The convention is that adaptation projects involve activities, such as planting mangroves to protect a coastal system, which have a strong social component and are more about risk avoidance than generating revenue. These systemic approaches to climate resilience building lend themselves naturally to sovereigns taking leadership.

Impact on the private sector

And yet climate vulnerabilities are felt increasingly by the private sector, through business operations that are being disrupted or supply chains that are struggling and breaking.

This is where the European Bank for Reconstruction and Development (EBRD), whose focus is on developing the private sector, feels it has an important role. The EBRD, which considers itself a leader in climate finance, has been incorporating resilience and adaptation elements into its projects for a decade already. And it has long-standing business relationships with private-sector clients across three continents, all facing the challenge of climate adaptation.

The EBRD’s way of doing more on climate adaptation today, based on its remit, is to help build up private-sector investment in climate adaptation. Put broadly, what is needed is an exercise in capacity building to make clear where the emerging risks are, where adaptation is needed and to make the case to the private sector that this is something that needs to be on their agenda now — including in the central and eastern Europe, central Asia and north Africa regions where the EBRD works.

what is needed is an exercise in capacity building to make clear where the emerging risks are

This is particularly complex due to broad uncertainty about how to approach adaptation and resilience. While climate mitigation might be difficult to achieve, there are at least clear targets such as the Paris Agreement’s goal of 1.5 degrees Celsius or the race to net zero. But while making plans to adapt to physical climate risk, an organisation cannot know the extent to which the world is going to reduce carbon emissions. The lack of a finish line makes adaptation planning significantly more exacting.

With that in mind, at the EBRD we believe it is important to shift the focus away from adapting systems and infrastructure and towards a more agile approach — increasing the capacity of systems to be more flexible and resilient in the way that they operate and manage, so they can consider different degrees
of vulnerability.

Many in the private sector are already well aware and publicly report their climate risks and opportunities through a voluntary reporting system set up in 2015 — the Task Force on Climate-related Financial Disclosures (TCFD) — that standardises knowledge of climate risk and approaches to tackling it.

Private clients that are ambitious in their TCFD reporting are already working to find ways to mitigate their climate-related risks. We see it as our role to support them in that and to identify new financial products to help.

At this year’s COP27 global climate summit, at which adaptation was a key theme, the EBRD launched its Climate Adaptation Action Plan to catalyse ambitious transformation, investment and policy activity over the next three years.

The plan involves enhancing EBRD action on climate adaptation by integrating climate resilience into project design, building new and enhanced partnerships to share knowledge, and mobilising private finance.

During COP27, the EBRD signed a memorandum of understanding to expand its partnership with the Global Centre on Adaptation.

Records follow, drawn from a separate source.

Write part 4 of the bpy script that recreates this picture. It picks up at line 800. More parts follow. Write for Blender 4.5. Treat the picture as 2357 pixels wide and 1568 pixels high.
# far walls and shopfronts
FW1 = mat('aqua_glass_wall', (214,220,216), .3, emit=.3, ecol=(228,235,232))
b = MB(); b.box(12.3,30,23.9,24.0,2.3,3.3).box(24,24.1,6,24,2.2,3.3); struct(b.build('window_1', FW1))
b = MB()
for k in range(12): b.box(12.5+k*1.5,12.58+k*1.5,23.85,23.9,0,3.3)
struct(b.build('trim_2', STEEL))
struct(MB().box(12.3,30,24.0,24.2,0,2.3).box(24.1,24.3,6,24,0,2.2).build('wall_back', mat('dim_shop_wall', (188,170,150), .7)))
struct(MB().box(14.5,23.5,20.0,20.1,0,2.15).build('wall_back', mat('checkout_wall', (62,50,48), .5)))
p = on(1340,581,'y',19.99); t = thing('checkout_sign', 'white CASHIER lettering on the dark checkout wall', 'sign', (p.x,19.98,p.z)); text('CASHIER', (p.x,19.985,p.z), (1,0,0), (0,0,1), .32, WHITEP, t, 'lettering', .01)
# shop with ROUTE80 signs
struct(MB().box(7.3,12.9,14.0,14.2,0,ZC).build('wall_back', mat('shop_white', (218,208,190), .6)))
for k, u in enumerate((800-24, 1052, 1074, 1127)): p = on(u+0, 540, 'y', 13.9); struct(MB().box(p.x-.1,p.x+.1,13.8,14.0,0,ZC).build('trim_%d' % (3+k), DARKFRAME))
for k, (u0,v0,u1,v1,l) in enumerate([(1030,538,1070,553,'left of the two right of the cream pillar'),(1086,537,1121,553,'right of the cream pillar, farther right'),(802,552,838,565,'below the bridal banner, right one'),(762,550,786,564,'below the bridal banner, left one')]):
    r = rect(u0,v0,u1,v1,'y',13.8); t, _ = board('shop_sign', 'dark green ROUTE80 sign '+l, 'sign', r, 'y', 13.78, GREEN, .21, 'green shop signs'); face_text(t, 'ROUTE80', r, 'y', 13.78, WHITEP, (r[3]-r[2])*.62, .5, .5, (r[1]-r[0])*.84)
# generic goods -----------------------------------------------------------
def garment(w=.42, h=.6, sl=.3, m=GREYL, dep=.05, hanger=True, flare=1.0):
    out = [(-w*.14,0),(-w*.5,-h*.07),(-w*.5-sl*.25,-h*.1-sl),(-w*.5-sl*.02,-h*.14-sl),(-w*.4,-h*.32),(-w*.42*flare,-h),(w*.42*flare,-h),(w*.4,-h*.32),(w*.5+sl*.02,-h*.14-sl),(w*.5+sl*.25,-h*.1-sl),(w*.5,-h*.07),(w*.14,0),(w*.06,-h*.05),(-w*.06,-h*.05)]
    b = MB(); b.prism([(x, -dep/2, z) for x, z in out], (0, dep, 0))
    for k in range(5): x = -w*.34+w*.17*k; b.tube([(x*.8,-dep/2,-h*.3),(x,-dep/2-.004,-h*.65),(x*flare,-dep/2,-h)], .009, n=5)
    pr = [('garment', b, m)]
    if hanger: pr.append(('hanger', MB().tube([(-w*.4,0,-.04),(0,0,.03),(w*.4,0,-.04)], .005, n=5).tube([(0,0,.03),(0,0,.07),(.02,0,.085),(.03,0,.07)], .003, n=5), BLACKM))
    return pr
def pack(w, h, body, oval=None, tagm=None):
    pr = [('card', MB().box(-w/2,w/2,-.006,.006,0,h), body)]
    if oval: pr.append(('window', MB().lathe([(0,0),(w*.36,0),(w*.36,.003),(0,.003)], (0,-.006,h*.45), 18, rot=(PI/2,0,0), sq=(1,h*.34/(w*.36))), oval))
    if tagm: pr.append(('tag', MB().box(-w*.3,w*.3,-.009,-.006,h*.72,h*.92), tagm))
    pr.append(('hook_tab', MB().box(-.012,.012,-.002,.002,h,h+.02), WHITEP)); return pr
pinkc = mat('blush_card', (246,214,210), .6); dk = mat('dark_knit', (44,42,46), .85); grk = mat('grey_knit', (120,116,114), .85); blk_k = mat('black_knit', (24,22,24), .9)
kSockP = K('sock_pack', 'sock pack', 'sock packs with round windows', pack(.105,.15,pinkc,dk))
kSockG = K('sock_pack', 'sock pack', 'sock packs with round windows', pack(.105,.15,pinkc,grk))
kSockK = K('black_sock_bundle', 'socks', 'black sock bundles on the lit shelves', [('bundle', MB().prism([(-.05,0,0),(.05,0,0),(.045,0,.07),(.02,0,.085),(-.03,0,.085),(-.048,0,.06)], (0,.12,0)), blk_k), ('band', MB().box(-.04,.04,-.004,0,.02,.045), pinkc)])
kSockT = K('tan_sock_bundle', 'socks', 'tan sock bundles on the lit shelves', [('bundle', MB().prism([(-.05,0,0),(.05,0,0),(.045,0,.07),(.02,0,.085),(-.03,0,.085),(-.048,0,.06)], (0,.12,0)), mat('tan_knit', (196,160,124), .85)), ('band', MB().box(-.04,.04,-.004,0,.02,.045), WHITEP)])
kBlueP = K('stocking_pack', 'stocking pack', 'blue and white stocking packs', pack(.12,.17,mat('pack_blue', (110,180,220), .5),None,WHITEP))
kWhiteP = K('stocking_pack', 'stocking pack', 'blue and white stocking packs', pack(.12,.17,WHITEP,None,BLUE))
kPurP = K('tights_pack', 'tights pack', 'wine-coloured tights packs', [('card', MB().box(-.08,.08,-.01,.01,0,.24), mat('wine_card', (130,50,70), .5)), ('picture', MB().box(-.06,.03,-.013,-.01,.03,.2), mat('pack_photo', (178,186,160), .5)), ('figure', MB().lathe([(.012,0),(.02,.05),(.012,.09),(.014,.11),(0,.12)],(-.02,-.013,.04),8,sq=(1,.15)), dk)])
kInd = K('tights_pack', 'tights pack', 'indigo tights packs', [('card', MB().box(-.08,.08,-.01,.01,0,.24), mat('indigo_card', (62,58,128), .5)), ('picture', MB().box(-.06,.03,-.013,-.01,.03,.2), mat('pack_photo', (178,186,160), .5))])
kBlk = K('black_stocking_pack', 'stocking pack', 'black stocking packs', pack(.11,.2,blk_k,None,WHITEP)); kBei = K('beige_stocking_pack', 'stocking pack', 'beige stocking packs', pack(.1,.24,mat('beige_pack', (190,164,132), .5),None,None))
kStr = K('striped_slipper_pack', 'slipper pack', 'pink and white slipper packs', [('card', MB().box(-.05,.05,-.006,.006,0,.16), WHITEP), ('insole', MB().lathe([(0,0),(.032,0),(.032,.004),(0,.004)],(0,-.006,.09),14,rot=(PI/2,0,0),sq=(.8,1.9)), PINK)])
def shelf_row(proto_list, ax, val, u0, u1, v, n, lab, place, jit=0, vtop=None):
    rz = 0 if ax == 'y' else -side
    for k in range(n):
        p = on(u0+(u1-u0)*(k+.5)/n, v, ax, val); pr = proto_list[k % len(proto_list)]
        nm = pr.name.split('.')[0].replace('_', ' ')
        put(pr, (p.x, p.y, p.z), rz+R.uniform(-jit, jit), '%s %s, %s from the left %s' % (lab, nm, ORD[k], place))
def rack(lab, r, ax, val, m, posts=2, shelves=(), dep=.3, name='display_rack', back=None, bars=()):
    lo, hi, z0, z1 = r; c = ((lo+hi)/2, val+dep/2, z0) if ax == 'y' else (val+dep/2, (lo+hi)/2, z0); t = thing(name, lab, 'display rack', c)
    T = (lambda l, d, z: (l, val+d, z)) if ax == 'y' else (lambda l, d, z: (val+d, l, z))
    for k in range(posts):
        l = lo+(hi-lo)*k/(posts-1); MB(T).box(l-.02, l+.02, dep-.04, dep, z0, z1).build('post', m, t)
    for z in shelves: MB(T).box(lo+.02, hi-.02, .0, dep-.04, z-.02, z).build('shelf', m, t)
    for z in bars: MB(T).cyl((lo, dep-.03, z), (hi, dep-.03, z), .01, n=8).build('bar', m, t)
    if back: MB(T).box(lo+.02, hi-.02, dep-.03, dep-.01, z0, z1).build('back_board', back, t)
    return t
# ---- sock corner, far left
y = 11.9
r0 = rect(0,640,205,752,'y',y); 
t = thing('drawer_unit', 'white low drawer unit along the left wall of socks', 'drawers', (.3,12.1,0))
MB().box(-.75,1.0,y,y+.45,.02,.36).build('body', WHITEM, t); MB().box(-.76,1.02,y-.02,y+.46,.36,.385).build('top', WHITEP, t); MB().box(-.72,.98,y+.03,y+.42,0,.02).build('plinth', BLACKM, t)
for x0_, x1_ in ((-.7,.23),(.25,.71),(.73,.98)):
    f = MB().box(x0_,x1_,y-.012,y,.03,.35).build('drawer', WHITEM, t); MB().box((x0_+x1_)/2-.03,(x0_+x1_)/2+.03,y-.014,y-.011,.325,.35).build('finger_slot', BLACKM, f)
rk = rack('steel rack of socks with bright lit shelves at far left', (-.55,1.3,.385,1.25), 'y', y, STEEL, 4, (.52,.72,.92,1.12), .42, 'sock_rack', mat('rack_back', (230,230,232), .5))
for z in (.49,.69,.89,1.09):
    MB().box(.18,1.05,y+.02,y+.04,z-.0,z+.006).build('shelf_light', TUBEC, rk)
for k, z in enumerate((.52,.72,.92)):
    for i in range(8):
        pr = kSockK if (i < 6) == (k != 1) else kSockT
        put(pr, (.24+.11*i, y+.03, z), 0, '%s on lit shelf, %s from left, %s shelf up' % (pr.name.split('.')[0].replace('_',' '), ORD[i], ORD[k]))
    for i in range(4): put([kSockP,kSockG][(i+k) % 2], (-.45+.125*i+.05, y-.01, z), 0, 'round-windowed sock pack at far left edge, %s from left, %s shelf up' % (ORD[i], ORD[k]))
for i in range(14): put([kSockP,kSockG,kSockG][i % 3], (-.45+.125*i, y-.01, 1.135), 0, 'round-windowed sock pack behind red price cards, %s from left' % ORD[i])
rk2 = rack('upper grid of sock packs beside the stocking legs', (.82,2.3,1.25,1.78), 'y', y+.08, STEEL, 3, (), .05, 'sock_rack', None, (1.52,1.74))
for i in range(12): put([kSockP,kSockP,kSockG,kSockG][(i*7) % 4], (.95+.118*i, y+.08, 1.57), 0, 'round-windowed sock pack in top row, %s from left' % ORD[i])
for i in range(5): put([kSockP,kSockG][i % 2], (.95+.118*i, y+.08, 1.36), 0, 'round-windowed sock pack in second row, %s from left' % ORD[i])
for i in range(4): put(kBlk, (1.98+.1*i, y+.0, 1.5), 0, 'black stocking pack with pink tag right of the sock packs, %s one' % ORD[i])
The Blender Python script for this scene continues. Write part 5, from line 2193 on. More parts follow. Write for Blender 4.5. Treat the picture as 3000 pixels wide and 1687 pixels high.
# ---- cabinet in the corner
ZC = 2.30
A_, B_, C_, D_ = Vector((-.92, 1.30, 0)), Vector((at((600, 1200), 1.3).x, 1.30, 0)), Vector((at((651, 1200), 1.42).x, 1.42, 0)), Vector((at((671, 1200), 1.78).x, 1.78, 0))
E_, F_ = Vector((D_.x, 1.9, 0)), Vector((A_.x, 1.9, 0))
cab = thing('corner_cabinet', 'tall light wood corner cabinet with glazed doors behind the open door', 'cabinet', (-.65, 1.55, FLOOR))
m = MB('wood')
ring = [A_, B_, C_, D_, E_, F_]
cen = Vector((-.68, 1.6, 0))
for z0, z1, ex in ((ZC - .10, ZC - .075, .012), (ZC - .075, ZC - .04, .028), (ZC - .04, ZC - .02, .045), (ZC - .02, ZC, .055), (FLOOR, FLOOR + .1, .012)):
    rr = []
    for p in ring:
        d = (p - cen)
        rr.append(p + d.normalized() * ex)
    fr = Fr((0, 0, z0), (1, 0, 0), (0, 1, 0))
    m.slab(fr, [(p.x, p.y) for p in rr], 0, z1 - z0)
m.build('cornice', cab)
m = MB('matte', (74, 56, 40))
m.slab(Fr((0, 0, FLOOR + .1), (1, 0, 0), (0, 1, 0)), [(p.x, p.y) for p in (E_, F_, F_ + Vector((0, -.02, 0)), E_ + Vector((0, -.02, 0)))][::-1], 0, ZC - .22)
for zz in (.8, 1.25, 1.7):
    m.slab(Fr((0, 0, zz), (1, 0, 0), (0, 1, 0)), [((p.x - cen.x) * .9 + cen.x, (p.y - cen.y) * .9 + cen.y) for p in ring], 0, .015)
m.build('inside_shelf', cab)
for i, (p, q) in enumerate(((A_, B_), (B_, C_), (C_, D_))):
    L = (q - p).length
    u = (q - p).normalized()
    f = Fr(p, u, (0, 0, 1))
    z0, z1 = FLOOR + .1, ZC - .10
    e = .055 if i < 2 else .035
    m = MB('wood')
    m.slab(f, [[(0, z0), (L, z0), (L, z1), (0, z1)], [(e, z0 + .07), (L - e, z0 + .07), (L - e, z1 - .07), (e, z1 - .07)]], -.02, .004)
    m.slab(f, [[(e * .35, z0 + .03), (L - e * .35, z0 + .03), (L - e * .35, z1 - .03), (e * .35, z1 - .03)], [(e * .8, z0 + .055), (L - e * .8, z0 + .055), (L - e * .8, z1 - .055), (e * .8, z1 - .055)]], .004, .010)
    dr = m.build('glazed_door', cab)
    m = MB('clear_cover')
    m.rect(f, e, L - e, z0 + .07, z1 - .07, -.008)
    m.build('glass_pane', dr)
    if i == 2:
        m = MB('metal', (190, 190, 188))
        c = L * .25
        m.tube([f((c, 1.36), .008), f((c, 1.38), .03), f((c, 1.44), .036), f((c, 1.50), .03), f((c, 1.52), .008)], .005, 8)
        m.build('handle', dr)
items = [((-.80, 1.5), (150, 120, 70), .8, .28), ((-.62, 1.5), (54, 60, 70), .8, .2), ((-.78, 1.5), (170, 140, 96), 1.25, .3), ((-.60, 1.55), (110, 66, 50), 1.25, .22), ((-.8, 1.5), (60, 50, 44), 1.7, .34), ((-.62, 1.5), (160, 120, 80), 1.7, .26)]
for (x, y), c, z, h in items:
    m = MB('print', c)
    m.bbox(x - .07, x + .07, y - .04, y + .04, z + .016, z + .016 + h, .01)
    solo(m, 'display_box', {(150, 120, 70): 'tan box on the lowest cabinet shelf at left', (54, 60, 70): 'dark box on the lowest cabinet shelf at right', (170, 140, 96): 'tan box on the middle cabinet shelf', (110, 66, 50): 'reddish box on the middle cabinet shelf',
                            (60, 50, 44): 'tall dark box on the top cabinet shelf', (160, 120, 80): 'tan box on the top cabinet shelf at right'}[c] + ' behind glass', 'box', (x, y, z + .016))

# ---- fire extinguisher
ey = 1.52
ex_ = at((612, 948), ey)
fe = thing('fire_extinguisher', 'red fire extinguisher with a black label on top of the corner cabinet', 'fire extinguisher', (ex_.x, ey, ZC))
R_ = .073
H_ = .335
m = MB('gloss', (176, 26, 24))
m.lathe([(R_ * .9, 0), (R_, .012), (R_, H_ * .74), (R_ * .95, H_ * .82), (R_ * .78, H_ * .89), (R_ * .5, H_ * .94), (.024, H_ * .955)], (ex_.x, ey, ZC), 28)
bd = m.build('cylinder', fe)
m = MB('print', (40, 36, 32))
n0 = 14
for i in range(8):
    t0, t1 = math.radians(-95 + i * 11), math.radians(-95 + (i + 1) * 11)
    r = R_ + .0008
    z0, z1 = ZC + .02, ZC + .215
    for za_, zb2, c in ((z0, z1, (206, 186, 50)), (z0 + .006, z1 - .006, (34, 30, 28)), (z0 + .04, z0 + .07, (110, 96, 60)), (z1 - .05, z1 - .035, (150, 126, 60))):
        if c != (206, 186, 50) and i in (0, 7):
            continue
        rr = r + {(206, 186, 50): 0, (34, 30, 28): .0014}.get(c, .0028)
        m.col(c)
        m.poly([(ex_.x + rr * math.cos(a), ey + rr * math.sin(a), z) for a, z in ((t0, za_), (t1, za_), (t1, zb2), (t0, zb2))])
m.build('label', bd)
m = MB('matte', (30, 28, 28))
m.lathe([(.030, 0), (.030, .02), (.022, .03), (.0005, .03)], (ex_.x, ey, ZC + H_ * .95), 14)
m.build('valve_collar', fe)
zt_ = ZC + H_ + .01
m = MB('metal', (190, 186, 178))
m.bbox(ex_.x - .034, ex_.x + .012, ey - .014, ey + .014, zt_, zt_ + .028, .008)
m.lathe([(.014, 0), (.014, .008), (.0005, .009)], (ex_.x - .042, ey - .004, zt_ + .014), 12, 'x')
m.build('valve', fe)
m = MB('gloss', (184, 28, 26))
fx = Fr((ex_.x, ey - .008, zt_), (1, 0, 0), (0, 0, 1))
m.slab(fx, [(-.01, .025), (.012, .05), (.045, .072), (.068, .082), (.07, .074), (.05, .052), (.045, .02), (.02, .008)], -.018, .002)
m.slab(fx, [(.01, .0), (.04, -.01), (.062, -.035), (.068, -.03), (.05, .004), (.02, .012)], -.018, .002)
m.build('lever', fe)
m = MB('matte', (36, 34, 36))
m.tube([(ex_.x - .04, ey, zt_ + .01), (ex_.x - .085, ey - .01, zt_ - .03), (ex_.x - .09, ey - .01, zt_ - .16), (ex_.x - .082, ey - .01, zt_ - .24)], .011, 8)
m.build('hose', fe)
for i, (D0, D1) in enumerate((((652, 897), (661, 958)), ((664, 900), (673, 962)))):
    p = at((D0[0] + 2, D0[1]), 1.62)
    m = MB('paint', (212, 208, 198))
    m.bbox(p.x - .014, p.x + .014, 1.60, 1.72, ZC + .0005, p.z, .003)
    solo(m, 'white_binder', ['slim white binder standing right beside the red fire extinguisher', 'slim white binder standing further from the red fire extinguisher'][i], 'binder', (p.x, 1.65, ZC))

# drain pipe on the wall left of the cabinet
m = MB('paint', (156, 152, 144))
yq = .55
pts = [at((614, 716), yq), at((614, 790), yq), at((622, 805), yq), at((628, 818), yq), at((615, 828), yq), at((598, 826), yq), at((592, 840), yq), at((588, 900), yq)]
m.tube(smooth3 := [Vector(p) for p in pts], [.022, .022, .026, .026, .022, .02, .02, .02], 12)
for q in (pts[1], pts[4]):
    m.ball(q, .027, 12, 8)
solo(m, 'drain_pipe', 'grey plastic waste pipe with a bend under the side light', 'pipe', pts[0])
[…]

In line with the bank’s conviction that Africa has strong potential as a global leader on climate adaptation, it also endorsed the Africa Adaptation Acceleration Programme, which aims to mobilise $25bn over five years to scale climate adaptation action. EBRD president Odile Renaud-Basso also spoke on the need for more adaptation finance, including the COP27 world leaders’ event, Accelerating Adaptation in Africa, and discussed adaptation with the African Development Bank’s president, Akinwumi Adesina.

Doing more on adaptation meets the needs of EBRD countries, several of which — especially those in the southern and eastern Mediterranean and central Asia — are extremely vulnerable to climate change impacts. Between 2008 and 2018, insured losses to extreme weather events in EBRD economies totalled $25bn. And over the past decade, the EBRD has already financed more than 350 climate resilience investments and adaptation finance exceeding €2.8bn.

Practical guidance

Since issuing the world’s first dedicated climate resilience bond in 2019, the EBRD has also prepared the Guide for Issuers on Green Bonds for Climate Resilience, together with the Global Center on Adaptation and the Climate Bonds Initiative, to provide practical guidance to sovereigns, sub-sovereigns, financial institutions and corporates on raising capital in the green bond market to invest in climate adaptation and resilience. 

A decade ago, when we really began to look systematically at adaptation, our focus was on working internally with clients on how to incorporate a physical climate risk assessment into decision-making. We developed a risk management practice that has gone on evolving, and have been transferring this knowledge to clients. We also started working with other multilateral development banks on metrics defining adaptation investment, as well as on proactively trying to identify investment opportunities.

Our early projects were largely in water infrastructure where the economic case for involvement is clear. Among early landmarks was a transformative water transfer system that delivers more than 100 million cubic metres of irrigation water to Morocco’s Saïss Plain every year, instead of leaving the area to rely on the unsustainable use of groundwater, thereby protecting the water-scarce area’s agricultural sector from the impact of climate change. Other projects included the rehabilitation of hydropower plants in central Asia, notably the Qairokkum hydro plant in Tajikistan, where we both took into account climate risk and found ways to address it.

The EBRD has also built on this work by strengthening its climate risk capacity, engaging with clients and trying to pursue adaptation components in new projects.

But the next phase is to look at making more targeted financial instruments available and to try to build the business as well as the economic case for further investment by the private sector.

Our aim is to build on existing strengths in developing adaptation work with the private sector. For instance, food security is already a major area of focus for the EBRD, and there is a major interplay between food security and climate resilience. We are planning products that can address both issues, using existing platforms such as our flagship EBRD Green Cities urban sustainability programme or our established expertise in green capital market instruments.

As results-based financial products of this kind create or expand markets for adaptation benefits, we hope our work to make private companies more aware of the needs and supporting them to act will reap rewards. As clients learn the role of adaptation in preserving economic growth and embrace the related business opportunities, we see a lot of opportunity for investment in this field to grow.

Harry Boyd-Carpenter is managing director, climate strategy and delivery at the European Bank for Reconstruction and Development.